Edson Aran
Quando um jornalista diz “o governo se comunica muito mal”, fico imaginando como foi a coletiva de imprensa do presidente.
“Presidente, o que o senhor tem a dizer sobre a queda de popularidade nas pesquisas?’
“Estrunfo murfi gruber zumba-zumba capati?”
“Presidente, haverá alguma mudança na articulação política do governo?”
“Esquifozo mirafória firula craconha boraca!”
“Presidente, usar o STF para reverter decisões parlamentares não é uma tática temerária e antidemocrática?”
“Humpft! Morituri taturana abrolho paspaque catsu!”
Quando um jornalista diz “o governo se comunica muito mal”, quem está se comunicando muito mal é o jornalista.
Nas entrelinhas, o que ele está declarando é: “Esse governo é muito da hora, tá ligado, mano?! O governo faz tudo certinho e nunca pisa na bola!

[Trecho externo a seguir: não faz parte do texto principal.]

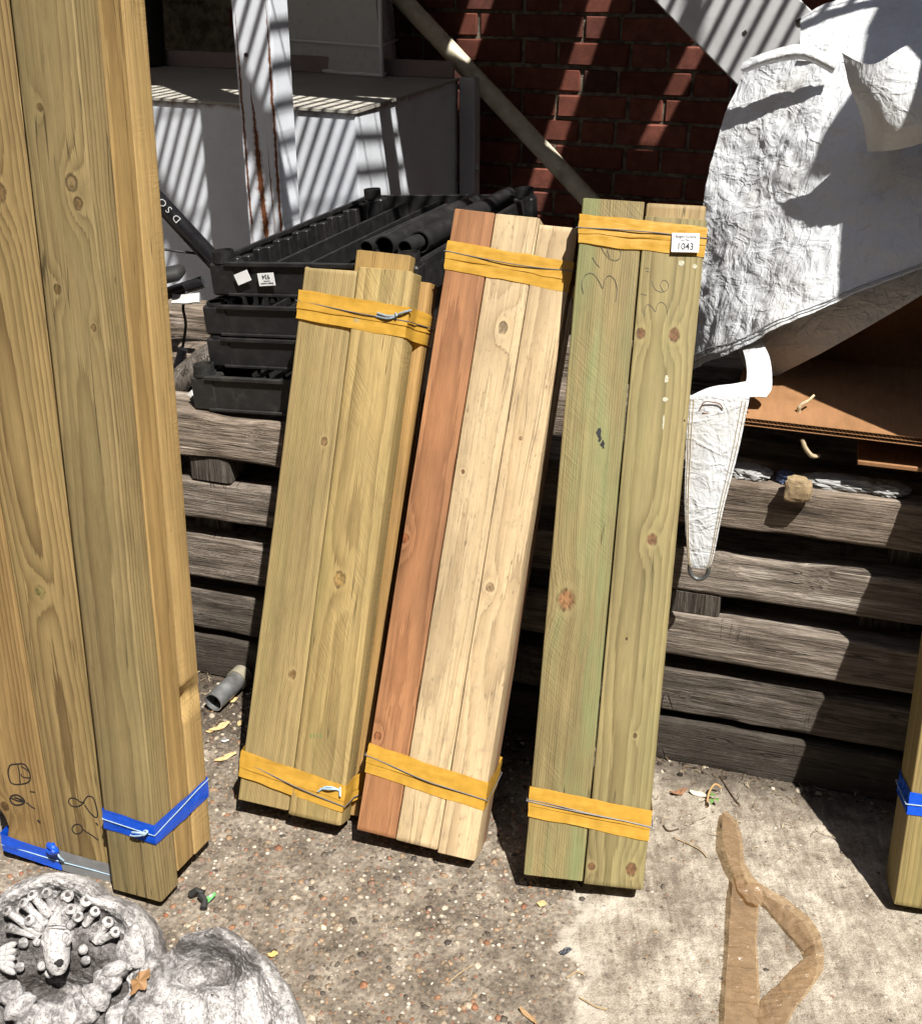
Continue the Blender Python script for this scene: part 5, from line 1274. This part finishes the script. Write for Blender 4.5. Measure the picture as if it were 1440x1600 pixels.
# twigs and dead stems
tg = plain('dead stem', (.30, .22, .13), .8, .3, 80)
for k, (pts, lab) in enumerate((([(1052, 1310), (1090, 1328), (1104, 1342)], 'thin pale stem on the concrete to the right of the lot 1043 bundle'), ([(1036, 1291), (1044, 1300), (1060, 1297)], 'short dark curled stem on the concrete near the lot 1043 bundle'), ([(700, 1535), (720, 1518), (738, 1508)], 'thin pale stem on the aggregate below the middle bundle'), ([(885, 1530), (900, 1520), (912, 1524)], 'forked pale stem at the edge of the pale concrete'), ([(1125, 1215), (1140, 1240), (1156, 1262)], 'dark twig at the foot of the timber stack'), ([(905, 1560), (930, 1575), (948, 1580)], 'brown twig at the bottom of the aggregate'))):
    P = []
    for u, v in pts:
        p = at_z(u, v, 0); p.z = float(ground_h(p.x, p.y)) + .0022; P.append(p)
    mb = MB(); mb.tube(smooth_path(P, 5), .0011 + .0004 * (k % 2), 6); tag(mb.build('dead_stem', tg if k not in (1, 4) else plain('dark stem %d' % k, (.06, .035, .02), .8)), lab, 'stem', 'dead stems on the ground')
# soil crumbs and fibres along the foot of the stack
gs_ = G('soil crumbs'); cs = gs_.ramp(gs_.island(), [(0, (.015, .012, .009)), (.5, (.04, .03, .023)), (.8, (.09, .07, .052)), (.93, (.22, .18, .13)), (1, (.5, .45, .38))]); crumb = gs_.done(cs, .9, spec=.2)
def near_stack(x, y):
    d = (x - SG0.x) * SN.x + (y - SG0.y) * SN.y; lim = np.clip(.22 - (x + .6) * .17, .05, .22)
    return np.where((d > -.06), np.clip(1.1 - d / lim, 0, 1), 0)
pebble_field('soil_crumbs', 16000, (-.75, 1.1), (1.35, 2.25), .0015, .008, crumb, near_stack, .1, 8)
Rn = np.random.RandomState(4); mb = MB()
for k in range(420):
    x = Rn.uniform(-.65, 1.0); d = Rn.rand() ** 2 * .25 - .01; p = SG0 + SDIR * ((x - SG0.x) / SDIR.x) + SN * d; a = Rn.uniform(0, 6.28); l = Rn.uniform(.006, .022); z = float(ground_h(p.x, p.y)) + .004
    mb.tube([(p.x, p.y, z), (p.x + l * math.cos(a) * .5, p.y + l * math.sin(a) * .5, z + Rn.uniform(0, .005)), (p.x + l * math.cos(a + .4), p.y + l * math.sin(a + .4), z)], .0006, 4)
gfb = G('straw fibres'); stuff(mb.build('straw_litter', gfb.done(gfb.ramp(gfb.island(), [(0, (.06, .04, .025)), (.6, (.22, .15, .08)), (1, (.5, .42, .28))]), .8)))

# ------------------------------------------------------------------ cast stone garden ornaments, lower left
def stone(name, seed, light=(.57, .555, .56), dark=(.075, .068, .067), bias=0.0):
    g = G(name); P = g.obj(); off = (seed, seed * 2, seed * .5)
    n1 = g.noise(g.map(P, (1, 1, 1), off), 22, 6, .7); n2 = g.noise(g.map(P, (1, 1, 1), off), 140, 4, .65); n3 = g.noise(g.map(P, (1, 1, 1), off), 7, 3, .6)
    v = g.m('ADD', g.m('MULTIPLY', n1, .7), g.m('ADD', g.m('MULTIPLY', n2, .35), g.m('MULTIPLY', n3, .45)))
    c = g.ramp(g.lin(v, .56 + bias, .92 + bias, 0, 1), [(0, dark), (.35, tuple(a * .45 + b * .25 for a, b in zip(dark, light))), (.6, tuple(b * .72 for b in light)), (1, light)])
    pit = g.ss(g.vor(P, 230), .24, .08); c = g.mix(g.m('MULTIPLY', pit, .5), c, dark)
    h = g.m('SUBTRACT', g.m('ADD', g.m('MULTIPLY', n2, .8), n1), g.m('MULTIPLY', pit, .5))
    return g.done(c, .85, g.bump(h, .9, .006), spec=.25)

class Orn:
    """relief built on a tilted plane; (u, v, h): photograph position on that plane and height off it in metres"""
    def __init__(s, name, label, u, v, tilt):
        s.p0 = at_z(u, v, 0.002); s.X = Vector((1, 0, 0)); s.Y = Vector((0, math.cos(rad(tilt)), math.sin(rad(tilt)))); s.n = s.X.cross(s.Y)
        s.M = matrix(s.p0, s.X, s.Y, s.n); s.Mi = s.M.inverted()
        s.t = thing(name, label, 'garden ornament', s.M)
    def P(s, u, v, h=0.0):
        q = s.Mi @ at_plane(u, v, s.p0 + s.n * h, s.n); return Vector((q.x, q.y, h))
    def relief(s, name, cu, cv, R, H, mat, nr=90, nt=300, depth=.06, seed=0, inner=None):
        ang = np.linspace(0, 2 * math.pi, nt, endpoint=False); rho = np.concatenate([np.linspace(0.01, 1, nr), [1.012, 1.015, 1.015]])
        G_ = np.zeros((len(rho), nt, 3))
        Rk = np.array(sorted(R)); th = np.degrees(ang); Rr = np.interp(th, np.concatenate([Rk[:, 0] - 360, Rk[:, 0], Rk[:, 0] + 360]), np.tile(Rk[:, 1], 3))
        k = np.hanning(9); k /= k.sum(); Rr = np.convolve(np.concatenate([Rr[-4:], Rr, Rr[:4]]), k, 'valid')
        for j, a in enumerate(ang):
            for i, r in enumerate(rho):
                u = cu + r * Rr[j] * math.cos(a); v = cv - r * Rr[j] * math.sin(a)
                q = s.P(u, v); G_[i, j] = (q.x, q.y, H(u, v, r, a))
        nz = fbm(G_ * 55 + seed, 4) * .014 + fbm(G_ * 260 + seed, 3) * .008
        G_[..., 2] += nz; Rm = G_.copy()
        G_[-3, :, 2] -= .010; G_[-2, :, 2] -= depth * .5; G_[-1, :, 2] -= depth
        # nothing may sink under the ground
        v, f = grid_vf(G_, True); W = [s.M @ Vector(a) for a in v]
        v = [tuple(s.Mi @ Vector((w.x, w.y, max(w.z, -.002)))) for w in W]
        if inner is None: return mesh(name, v, f, mat, s.t, None, smooth=True)
        fm = [1 if (k // nt) < nr * .74 + 5 * math.sin((k % nt) * .21) else 0 for k in range(len(f))]
        return mesh(name, v, f, None, s.t, None, smooth=True, mats=[mat, inner], fmats=fm)
    def lump(s, name, u, v, h, r, mat, parent=None, rot=0, noise=.18, seed=0, sub=3, sharp=1.0):
        bm = bmesh.new(); bmesh.ops.create_icosphere(bm, subdivisions=sub, radius=1); q = np.array([a.co[:] for a in bm.verts]); f = [[a.index for a in b.verts] for b in bm.faces]; bm.free()
        q = np.sign(q) * np.abs(q) ** sharp * (1 + noise * 2 * fbm(q * 1.6 + seed * 3, 3) + .16 * fbm(q * 6 + seed, 3))[:, None] * np.array(r)
        c = s.P(u, v, h); return mesh(name, q, f, mat, parent or s.t, Matrix.Translation(c) @ Matrix.Rotation(rad(rot), 4, 'Z'), smooth=True)
    def polyp(s, name, a, b, r0, r1, mat, seed=0, h0=.006, h1=.02):
        """tube of coral, a dark disc painted for the shade in its mouth"""
        A = s.P(*a, h0 + .006); B = s.P(*b, h1 + .004); d = (B - A); L = d.length; d.normalize(); R_ = random.Random(seed); up = (Vector((0, 0, 1)) * .9 + d * .75).normalized()
        e = B + up * .006
        pts = [A, A + d * L * .35, A + d * L * .7, B, e, e + up * .0022]; rr = [r0 * .7, r0 * R_.uniform(.6, .75), r0 * .62, r1 * .70, r1 * .82, r1 * .62]
        v, f = tube_vf(pts, rr, 16); q = np.array([list(p) for p in v]); q += (fbm(q * 120 + seed, 2) * .0028)[:, None]
        mb = MB(); mb.add(q, f); mb.mi = 1; mb.add(*tube_vf([e + up * .001, e + up * .0031], [r1 * .32, r1 * .30], 12))
        return mb.build(name, None, s.t, None, True, [mat, HOLE_SHADE])

HOLE_SHADE = plain('painted hole shade', (.06, .053, .05), .95)  # dark colour standing in for the shade inside the coral mouths
Z8 = lambda x, y: (x / 3, y / 3 + 1330)
o1 = Orn('fountain_ornament', 'grey cast stone fountain mask with a fish head spout among coral, at lower left', 100, 1650, 42)
st1 = stone('weathered cast stone', 1); st1d = stone('darker cast stone', 2, bias=.12); st1l = stone('pale cast stone', 3, (.52, .505, .51), bias=-.02)
def H1(u, v, r, a):
    up = 1 / (1 + math.exp((v - 1520) / 10))
    rim = .030 * math.exp(-((r - .88) / .10) ** 2) * (up * .9 + .1)
    seat = .012 * math.exp(-(((u - 90) / 70) ** 2 + ((v - 1470) / 45) ** 2))
    cav = -.022 * math.exp(-(((u - 90) / 85) ** 2 + ((v - 1548) / 17) ** 2))
    front = .030 * (1 / (1 + math.exp(-(v - 1572) / 6))) * (.75 + .35 * math.cos(u * .135 + .4))
    return rim + seat + cav + front
o1.relief('back_plate', 95, 1500, [(0, 150), (18, 150), (35, 142), (50, 128), (58, 121), (66, 127), (80, 134), (95, 136), (120, 136), (150, 140), (180, 150), (225, 190), (270, 200), (310, 165), (330, 145), (345, 146)], H1, st1, seed=1, inner=stone('darker bowl stone', 2, (.42, .40, .40), (.05, .044, .043), .10))  # inner part of the plate takes a darker stone tone
hd = [Z8(265, 285), Z8(262, 330), Z8(262, 380), Z8(264, 440), Z8(268, 500), Z8(271, 535), Z8(272, 548), Z8(272, 545), Z8(272, 530)]
rr = [.004, .011, .0165, .0185, .017, .0155, .0125, .0085, .007]
pts = [o1.P(*p, .030 + .007 * math.sin(i / 8 * 3.1)) for i, p in enumerate(hd)]
v, f = tube_vf(pts, rr, 22); q = np.array([list(p) for p in v]); q += (fbm(q * 130, 2) * .002)[:, None]
fish = mesh('fish_head', q, f, st1l, o1.t, None, smooth=True)
for u, v_ in ((222, 412), (307, 410)):
    o1.lump('eye', *Z8(u, v_), .0455, (.0052, .0080, .0055), st1l, fish, noise=.03, sub=2)
    mb = MB(); c = o1.P(*Z8(u, v_), .0475); mb.tube([c + Vector((  .0068 * math.cos(t), .0095 * math.sin(t), .0)) for t in np.linspace(0, 6.283, 25)], .0021, 6); mb.build('eye_ring', st1l, fish, smooth=True)
for v_ in (348, 362):
    mb = MB(); mb.tube([o1.P(*Z8(225 + k * 16, v_ + 4 * math.sin(k / 5 * 3.14) * -1), .0475 + .006 * math.sin(k / 5 * 3.14)) for k in range(6)], .0016, 6); mb.build('brow_ridge', st1l, fish, smooth=True)
o1.lump('mouth_hole', *Z8(271, 522), .0475, (.0085, .0075, .006), plain('painted spout shade', (.015, .013, .013), .95), fish, noise=.05, sub=2)  # solid dark lump painted for the shade inside the spout
o1.lump('top_fin', *Z8(268, 298), .034, (.006, .012, .006), st1l, fish, noise=.2, sub=2)
for k, (a, b, r) in enumerate((((190, 398), (48, 288), .0088), ((215, 345), (122, 252), .0088), ((235, 305), (163, 215), .0092), ((252, 272), (226, 205), .0088), ((288, 285), (316, 218), .0100), ((345, 310), (402, 240), .0092), ((400, 345), (445, 290), .0080), ((445, 425), (505, 340), .0092), ((180, 405), (55, 365), .0075), ((300, 330), (330, 280), .0085), ((200, 380), (150, 330), .009), ((470, 420), (535, 385), .0085), ((330, 350), (365, 312), .0085))):
    o1.polyp('coral_tube', Z8(*a), Z8(*b), r, r * 1.12, st1 if k % 3 else st1l, k)
for k, (u, v_, r) in enumerate(((110, 432, .0075), (172, 428, .006), (92, 545, .0075), (196, 540, .007), (436, 402, .0065), (390, 462, .0075), (402, 515, .007), (230, 575, .0065), (60, 480, .006))):
    o1.lump('coral_bud', *Z8(u, v_), .015, (r, r, r * .9), st1l if k % 2 else st1, seed=k, sub=2)
o1.lump('oyster_shell', *Z8(632, 440), .026, (.0145, .0315, .009), st1l, rot=16, seed=5, noise=.25); o1.lump('oyster_shell', *Z8(582, 490), .023, (.0135, .0235, .010), st1, rot=12, seed=8, noise=.3)
for k in range(5): o1.lump('scallop_rib', *Z8(28 - 6 * k + k * k * 1.5, 455 + k * 24), .02, (.017, .0058, .006), st1l, rot=28 - 14 * k, seed=k, noise=.08, sub=2)
for k, (u, v_, l, w) in enumerate(((55, 665, .018, .016), (95, 735, .022, .017), (150, 785, .024, .016), (215, 790, .024, .015), (280, 790, .024, .016), (340, 775, .024, .015), (400, 735, .024, .017), (452, 680, .022, .017), (500, 615, .022, .016), (540, 560, .018, .013))):
    o1.lump('basin_lobe', *Z8(u, v_), .024 + .004 * (k % 2), (l, w, .017), (st1, st1l)[k % 2], rot=math.degrees(math.atan2(600 - v_, u - 285)), seed=20 + k, noise=.3)

o2 = Orn('shell_basin', 'rough grey stone shell basin beside the fish fountain ornament', 330, 1660, 30)
st2 = stone('rough grey stone', 7, (.53, .515, .515), (.075, .066, .063), .0); 
def H2(u, v, r, a):
    rim = .030 * math.exp(-((r - .86) / .13) ** 2)
    cav = -.050 * math.exp(-(((u - 318) / 52) ** 4 + ((v - 1512) / 30) ** 4))
    front = .014 * (1 / (1 + math.exp(-(v - 1556 + .25 * (u - 330)) / 5))) * (.7 + .5 * math.cos(u * .14 - v * .03))
    lob = .010 * math.cos(a * 9) * math.exp(-((r - .9) / .15) ** 2)
    return rim + cav + front + lob + .010
o2.relief('basin', 335, 1560, [(0, 122), (20, 108), (32, 106), (40, 98), (52, 100), (62, 101), (75, 104), (92, 104), (110, 102), (125, 98), (140, 102), (155, 116), (170, 128), (185, 130), (220, 160), (270, 175), (320, 165), (345, 138)], H2, st2, seed=9, depth=.09)
lf = plain('dry oak leaf', (.27, .15, .065), .7, .25, 40)
c = Z8(680, 612); p = at_plane(*c, o1.p0, o1.n) + o1.n * .03
n = 28; ol_ = [(math.cos(t) * .010 * (1 + .38 * math.cos(5 * t + .6)), math.sin(t) * .017 * (1 + .25 * math.cos(4 * t))) for t in np.linspace(0, 6.283, n, endpoint=False)]
vv = [(0, 0, .004)] + [(a, b, .003 * math.sin(7 * a * 100)) for a, b in ol_] + [(0, 0, .003)] + [(a, b, .003 * math.sin(7 * a * 100) - .0008) for a, b in ol_]
ff = [(0, 1 + i, 1 + (i + 1) % n) for i in range(n)] + [(n + 1, n + 2 + (i + 1) % n, n + 2 + i) for i in range(n)] + [(1 + i, n + 2 + i, n + 2 + (i + 1) % n, 1 + (i + 1) % n) for i in range(n)]
tag(mesh('oak_leaf', vv, ff, lf, None, Matrix.Translation(p) @ o1.M.to_3x3().to_4x4() @ Matrix.Rotation(rad(-35), 4, 'Z')), 'dry tan oak leaf caught between the two stone ornaments', 'leaf')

O problema é a sociedade boba e feia que não entende o que o governo diz! Só trocando essa sociedade mesmo…”
Quando eu era foca – mamífero da família dos focídeos que decide trabalhar na imprensa – aprendi que jornalista tem que ser desconfiado. Um incrédulo profissional. Um iconoclasta praticante. Um descrente fundamentalista.
Jornalista é o cara que ao ouvir “bom dia”, pensa: “Bom dia por quê? Tem alguma coisa errada aqui!”
Jornalista é o cara que ao atravessar rua de mão única, olha pros dois lados só por precaução.
Jornalista é o cara que duvida até da própria fonte, mesmo que a água mineral seja cristalina e levemente gasosa, como deve ser.
Se o governo se comunica em línguas mortas, klingon ou esperanto, o problema é dele, não do jornalista.
O jornalista tem é que ler nas entrelinhas, decodificar o dito, identificar o não-dito, macetar o discurso, destrinchar o palavrório, explicitar a falsidade, expurgar a mentirada e só então traduzir a gororoba para o distinto público. A profissão paga mal e não garante velhice tranquila, mas a essência da atividade é essa. Quem não gosta pode tentar malabarismo, teatro de sombras ou animação de festa infantil.
Desde que frequento as urnas eleitorais, pratico conscientemente o Voto Nelson Ned: escolho sempre o mal menor. Mas não me iludo: o objetivo de todo governo, qualquer governo, é sempre o mesmo: tomar o meu dinheiro pra gastar com bobagem. Na dúvida, lembre-se do Millôr Fernandes: “Jornalismo é oposição, o resto é armazém de secos e molhados”.